The deployment provided an opportunity for Indianapolis Blue Crew to gain experience as the longest deployed freedom-variant littoral combat ship to the U.S. Central Command area of responsibility through multiple exercises, maritime security operations, theater security cooperation engagements, and freedom of navigation patrols – keeping critical maritime commerce routes open, deterring conflict and coercion, and strengthening partnerships with other countries. Indianapolis Blue Crew navigated over 15,000 nautical miles, conducted 12 sea and anchor details, 10 underway replenishments, and port visits to Jebal Ali, UAE and Hamad, Qatar. Under their watch, Indianapolis participated in Operational Exercise Digital Talent as a staging base and command center for a host of unmanned systems during live weapons firing exercises in the international waters of the central Arabian Gulf, in Operational Exercise Infinite Defender, and escorted M/V Royal Blue through the Strait of Hormuz.
We have LCS in the area, but they are being kept out of harm’s way in “secondary theaters.”
Given that the Houthi are, at best, a fourth-rate naval power, even with their - what we think - Gen-1 ASBM, it should be clear after the last six months to even the last hold-outs, that until the last one is decommissioned, we shouldn’t even look to LCS to be as useful today as the Omaha CLs were in WWII.
Based on what we’ve heard in open-source about LCS 17’s deployment, she conducted operations in the yellow shaded area. The attacks on shipping by the Houthi have mostly been in the red areas.

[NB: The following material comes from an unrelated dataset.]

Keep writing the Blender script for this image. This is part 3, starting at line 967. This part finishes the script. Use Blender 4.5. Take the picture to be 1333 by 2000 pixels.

The Persian/Arabian Gulf is not a risk-free area, but at the moment it is peacetime operations.
Let’s use the Navy’s NVR numbers. It states we have a 294 ship Battle Force. Of the 111 surface combatants. Of those, 24 are LCS. When planning what the USN can do where, that simple fact needs to be hoisted onboard … and based on what LCS 17 was up to, it appears that we have on the operations side…and have for awhile.
Good.
Of note, the few EuroFrigates we’ve seen in the Red Sea have - with a few exceptions - been more than up to the challenge coming from the shores of Yemen.

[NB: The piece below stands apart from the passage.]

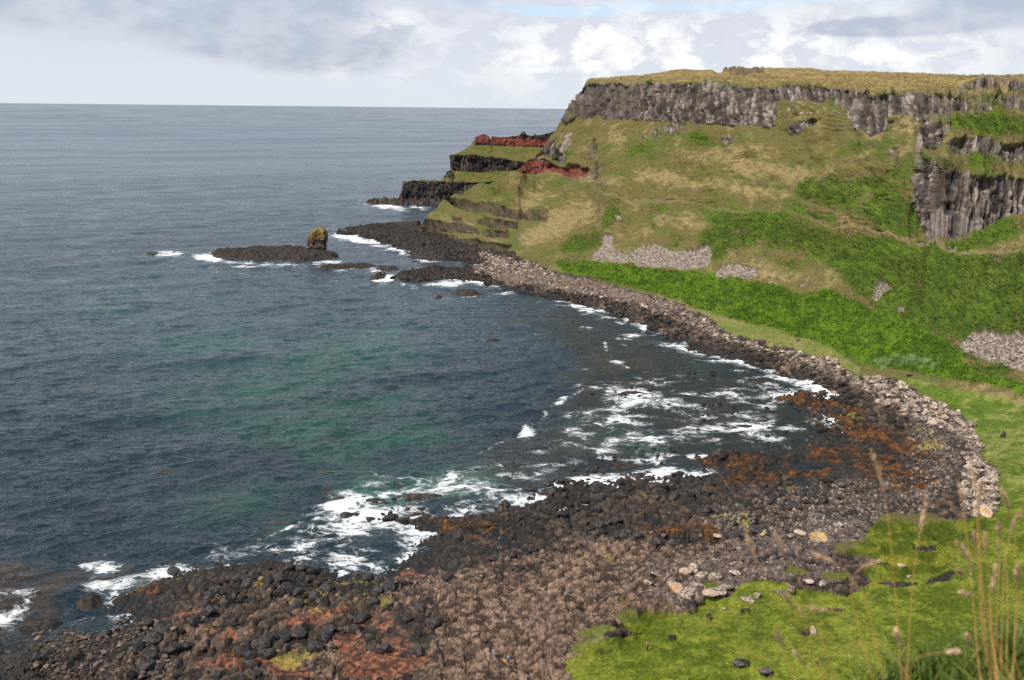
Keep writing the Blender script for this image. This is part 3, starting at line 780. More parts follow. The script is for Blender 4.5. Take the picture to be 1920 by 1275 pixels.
# grass: tussocks and hollows
t1 = nz(.3, 4, 31); t2 = nz(1.3, 3, 32)
lawn = M['lawn']
hs = sst(Z, 14, 30)
H += grassy * (t1 * (.3 + .65 * hs) + np.abs(t2) * (.16 + .26 * hs) + nz(.06, 4, 33) * (.5 + 2.4 * hs * (1 - .6 * sst(GD - Dt[:, None], -2, 8))) + hs * (1 - .9 * sst(GD - Dt[:, None], -2, 8)) * (1 - np.abs(nz(.016, 4, 36, 2.6)) * 2.2) * 3.4)
mo = 1 - np.abs(nz(.20, 3, 34)) * 1.6
msy = sst(M['mossy'] + n2 * .3, .35, .65)
H += grassy * lawn * (Z < 14) * (mo * 1.2 - .6 + .5 * nz(.5, 3, 37)) * (.25 + 1.0 * msy)
H -= grassy * lawn * M['bare'] * .8
trk = np.sin(Vv * 2.6 + 7 * nz(.035, 3, 38)) * sst(nz(.05, 3, 39), -.1, .5)
H += grassy * hs * (1 - .9 * sst(GD - Dt[:, None], -2, 8)) * trk * .22
H += grassy * np.clip(M['dfern'] + M['fern'], 0, 1) * (nz(.6, 4, 35) * 1.2)
H -= band * (Z < 60) * (1.2 + 1.5 * nz(.12, 4, 48))
H += scree * (mid * .5 + fine * .4 + n2 * .3)
# cliffs: upright columns, ledges, broken blocks
fl1, fl2, idc = wz(3.0, 38, 41, .3, .05)
fs1, fs2, ids = wz(1.25, 9, 42, .15, .05)
fb1, fb2, idb = wz(1.6, 1.7, 43, .2)
fl = sst(fl2 - fl1, 0, .3) * (.3 + 1.1 * idc)
fsn = sst(fs2 - fs1, 0, .35) * (.3 + 1.1 * ids)
blkh = sst(fb2 - fb1, 0, .3) * (.2 + idb)
gul = nz(.045, 4, 44)
brk = sst(nz(.07, 3, 47), -.25, .35)
H += cliff * ((fl - .5) * 1.7 + (fsn - .5) * 1.1 + (blkh - .5) * .6 * brk + nz(.22, 3, 63, .3) * .9 + gul * 3.4 + nz(.25, 4, 45) * .6 + (nz(.10, 3, 49, .25)) * 1.2)
pipe = sst(M['pipes'], .3, .7) * organ
pu = AZ[:, None] * 335 / 1.5 + Z * .06 + .25 * fbm(AZ[:, None] * 150, Z * .1, 2, 46)
pr = np.abs(np.sin(math.pi * pu)) ** .6
H = H * (1 - pipe * .75) + pipe * (pr - .6) * .9
H -= organ * M['hollow'] * 3.5
damp = sst(GZ, -3, -1)
P = P + N * (H * damp)[..., None]

# ---------------------------------------------------------------- what each patch is made of (albedo, linear)
def c3(*c):
    return np.array(c, np.float32)


def mixc(a, b, t):
    t = np.clip(t, 0, 1)[..., None]
    return a * (1 - t) + b * t


Zc = Z
nb_ = n1 * .45 + n2 * .45 + n3 * .3
# streaks that run down the slope, as soil creep does
str_ = nz(.07, 4, 55, 2.2)
olive, green, tanc = c3(.122, .104, .038), c3(.078, .098, .022), c3(.250, .188, .092)
G = mixc(olive, green, sst(n1 + n2 * .7, -.1, .5))
G = mixc(G, tanc, sst(str_ + n2 * .6 + n3 * .35, .15, .85) * .75)
G = mixc(G, c3(.045, .060, .010), sst(n3 + n2 * .8, .35, .9) * .7)
G = mixc(G, tanc * (1 + .2 * n3[..., None]), sst(M['tan'] + n2 * .35, .3, .8) * .72)
fe = sst(M['fern'] + n2 * .3 + n1 * .15, .4, .6)
de = sst(M['dfern'] + n2 * .35 + n1 * .35, .38, .62)
dferc = mixc(c3(.036, .070, .009), c3(.080, .124, .014), sst(n2 * .8 + n3 * .4 + n1 * .5, -.6, .8))
ferc = mixc(c3(.040, .080, .007), c3(.085, .142, .012), sst(n2 * .8 + n3 * .6 + n1 * .6, -.5, .7))
G = mixc(G, dferc, de * .9)
G = mixc(G, ferc, fe)
G = G * (1 + .10 * (trk * hs))[..., None]
G = mixc(G, mixc(c3(.20, .180, .065), c3(.11, .14, .030), sst(n2 + n1 * .5, -.4, .5)), sst(M['meadow'] + n2 * .3, .4, .6) * (1 - .0 * fe))
lawnc = mixc(c3(.078, .108, .010), c3(.160, .180, .022), sst(n2 * .8 + n1 * 1.1 + .5 * n3, -.6, .7))
lawnc = mixc(lawnc, c3(.17, .145, .04), sst(n3 + n1, .45, 1.1) * .5)
farlawn = mixc(c3(.085, .130, .018), c3(.17, .185, .05), sst(n2 + n1, -.2, .7))
lawnc = mixc(lawnc, farlawn, sst(GD, 190, 240))
lawnc = mixc(lawnc, mixc(c3(.055, .075, .008), c3(.13, .135, .015), sst(n2 + n1, -.4, .5)), msy * .8)
G = mixc(G, lawnc, sst(M['lawn'] + n2 * .3, .4, .6) * (Z < 16) * (1 - fe))
G = mixc(G, mixc(c3(.06, .10, .03), c3(.13, .17, .075), sst(n2, -.4, .4)), sst(M['bluegrass'] + n2 * .6, .4, .8) * .7)
G = mixc(G, c3(.11, .13, .015), moss * .6)
plt = sst(GD - Dt[:, None], 2, 14) * (Z > 85)
G = mixc(G, mixc(c3(.17, .125, .045), c3(.29, .205, .085), sst(n2 + n1 + .6 * n3, -.4, .6)), plt * .75)
G = G * (1 + .30 * n3[..., None] + .18 * n2[..., None]) * .95
# shore rock
dk = c3(.020, .018, .016); br = c3(.135, .090, .062); pk = c3(.20, .145, .112); pale = c3(.43, .345, .275)
wet = 1 - sst(GZ + n1 * .8, .5, 2.6)
wet = np.maximum(wet, 0) 
K_ = mixc(c3(.040, .032, .026) + 0 * G, c3(.115, .078, .056), sst(id2 + n2 * .3, .2, 1.0))
K_ = mixc(K_, dk, wet * .85)
pl = sst(M['plate'] + nb_ * .8 + nl_ * .6 + (id0 - .5) * .5 + (id1 - .5) * .3, .45, .7)
K_ = mixc(K_, mixc(c3(.085, .055, .040), c3(.235, .155, .112), sst(id2 * .5 + id3 * .3 + n3 * .3 + n1 * .3, .1, .8)), pl * .9)
K_ = mixc(K_, mixc(pk, c3(.09, .07, .065), sst(id2, .3, .9)), sst(M['pink'] + (id2 - .5) * .6 + nb_, .45, .75) * .85)
K_ = mixc(K_, mixc(c3(.06, .045, .037), c3(.22, .175, .145), sst(id3, .55, .9)), sst(M['shingle'] + nb_, .4, .7) * .85)
K_ = mixc(K_, mixc(c3(.10, .068, .055), c3(.19, .138, .112), id3), sst(M['brownshingle'] + n2 * .3, .4, .6))
pf = sst(M['pale'] - .12 + n1 * .7 + nb_ * .5 + (id2 - .5) * .5 - .15 * (1 - sst(GZ, 1.4, 3.6)), .52, .85) * sst(GZ, 1.2, 3.2) * (1 - sst(M['brownshingle'], .3, .7) * .7)
K_ = mixc(K_, mixc(c3(.07, .052, .045), pale * .8, sst(id3 * .6 + id2 * .6, .35, .95)), pf * .85)
K_ = mixc(K_, mixc(c3(.085, .038, .026), c3(.25, .095, .050), sst(n3, -.3, .5)), sst(M['wrack'] - .28 + nb_ * 2.2 + (.4 - id1) * .5, .40, .60) * (M['wrack'] > .04) * .92)
K_ = mixc(K_, mixc(c3(.022, .015, .010), c3(.150, .055, .010), sst(n2 + n3 * .6, -.25, .6)), sst(M['kelp'] - .05 + nb_ * 1.3 + (.5 - id1) * .4, .38, .62) * (M['kelp'] > .03) * .9)
K_ = mixc(K_, c3(.27, .215, .045), sst(M['yel'] - .1 + nb_ * 2.4 + (.5 - id1) * .5, .6, 1.0) * (M['yel'] > .03) * .7)
K_ = mixc(K_, c3(.52, .36, .15), sst(M['sand'], .4, .6))
spk = sst(n3 + n2 * .4 + (id3 - .5) * .5, .35, .75)
K_ = mixc(K_, pale, spk * sst(M['pink'] + M['shingle'] + .5 * M['plate'], .3, .9) * .6)
K_ = mixc(K_, c3(.035, .028, .022), M['bare'] * (1 - grassy) * .8)
K_ = mixc(K_, c3(.22, .17, .10), sst(M['dirt'] + n2 * .2, .35, .6))
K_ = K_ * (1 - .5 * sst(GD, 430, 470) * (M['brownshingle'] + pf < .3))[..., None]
K_ = K_ * (.62 + .75 * id2 * (.6 + .4 * id3) + .3 * n3)[..., None]
crack = np.maximum((1 - sst(f2 - f1, 0, .08)) * .75, (1 - sst(g2 - g1, 0, .10)) * .45 * (.4 + .6 * platew)) * (1 - flatw)
K_ = K_ * (1 - crack[..., None])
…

Never forget - goodness knows I won’t - that those kinds of ships are what we were told two decades+ ago that “…we do not need.”
Challenge everything. Demand real answers. Don’t assume people with the most power have the best ideas. The decisions we make now will support to burden generations of Sailors.
Just thinking out loud. LCS's have Blue and Gold crews, right? But the LCS seem to be hard-pressed to deploy for long periods without the need for maintenance, watchstanding and relief from crew fatigue. Why not make them single crewed and up the day-to-day manning by combining a higher number from Blue/Gold team total numbers? The excess can man what ever passes for SIMA nowadays and do maintenance on LCS's in their homeports. They might get some extended life and use out of these ships, somewhere, somehow. That, or just decomm them all and send the crews elsewhere.
My grandfather was the Warrant Bos'n in USS Cincinnati before the war. He retired as a LCDR, commanding three ATF's during the war. I proudly display the wardroom photo (one of the long flat photos) in my study. More importantly, he also created in me the love for the US Navy.